ブリヂストン美術館で「ベスト・オブ・ザ・ベスト」を観賞しました。

 午後は12時21分発の快速新木場行きで移動を開始しました。車中では幸い座席を確保できたので、川上弘美さんの『七夜物語(下)』(朝日新聞出版)を読みました。もっともっと知りたがる子供のような気分になってしまいます。赤羽で乗り換えて12時37分の大船行きで移動を続けます。東京駅で下車して24番出口から出るとブリヂストン美術館はすぐ近くです。ブリヂストン美術館で「ベスト・オブ・ザ・ベスト」を観賞しました。シニア割引とリピーター割引が加わって何と300円で見ることが出来ました。2015年5月18日からビル新築工事に入るため休館すると有って、しばらくは見ることが出来ないのが残念です。ギュスターヴ・カイユボットの「ピアノを弾く若い男」は端正な顔をした若い男がピアノを弾いています。
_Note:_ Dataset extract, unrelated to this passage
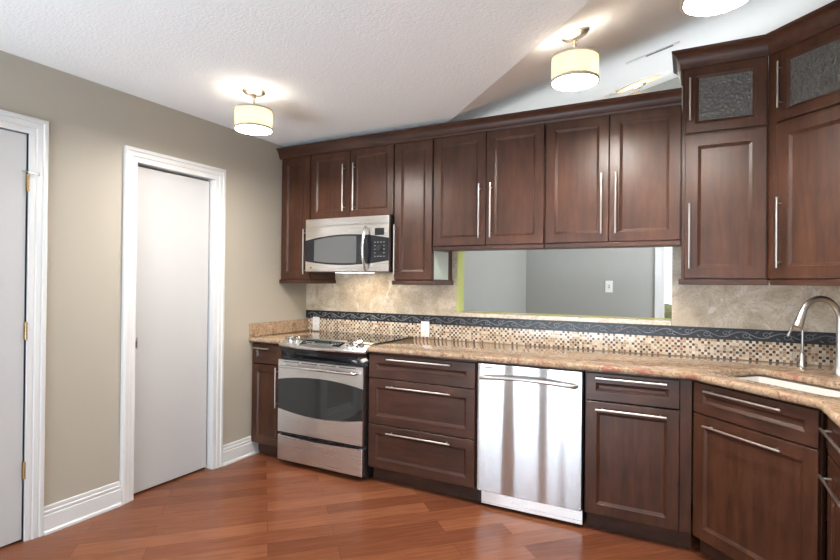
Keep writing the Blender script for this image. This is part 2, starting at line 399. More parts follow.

黒いピアノの表面には男が演奏する指先まで反射しています。クロード・モネの「雨のベリール」は奇岩の多い景勝地で、モネの心を捉え、モネは何度もベリールを訪れたそうです。画面には嵐によって荒れる白い波、岩を打ち付ける雨粒、煙る灰色の空などが描かれていて感銘を受けたものでした。ピエール・オーギュスト・ルノワールの「すわるジョルジェット・シャルパンティエ嬢」はパネルに寄ると注文に寄って描かれたそうで、脚を組んで椅子に座っている少女のあどけない画面は幸せな空気に包まれています。藤島武二の「黒扇」は白いベールを被った女性が右手に黒扇を持っています。大きな潤んだ瞳をしていて清潔な印象を受けたものでした。ポール・セザンヌの「サント・ヴィクトワール山とシャトー・ノワール」はセザンヌが大好きだった山を描いたもので、手前には黄土色のシャトー・ノワールが見えます。近景は森の風景で嵐が来そうな感じがします。ジョルジュ・ルオーの「ピエロ」はピエロの内に自分自身を見て数多くの道化師を描いたそうで、内面を凝視するルオーの立場に価値を感じたものでした。同じ作者の「郊外のキリスト」は3人の親子がひっそりと会話を交わしていて、キリストを20世紀に出現させたことが印象的でした。上野に舞い戻って国立西洋美術館の常設展も観賞しました。ドメニコ・ブリーゴの新収蔵作品「アレクサンドリアの聖カタリナを装う婦人の肖像」は美しい女性の肖像画で刃の付いた車輪と棕櫚の葉を持っています。遠景には窓から青い山が見えていて暗い空が広がっています。(写真は藤島武二の「黒扇」です。)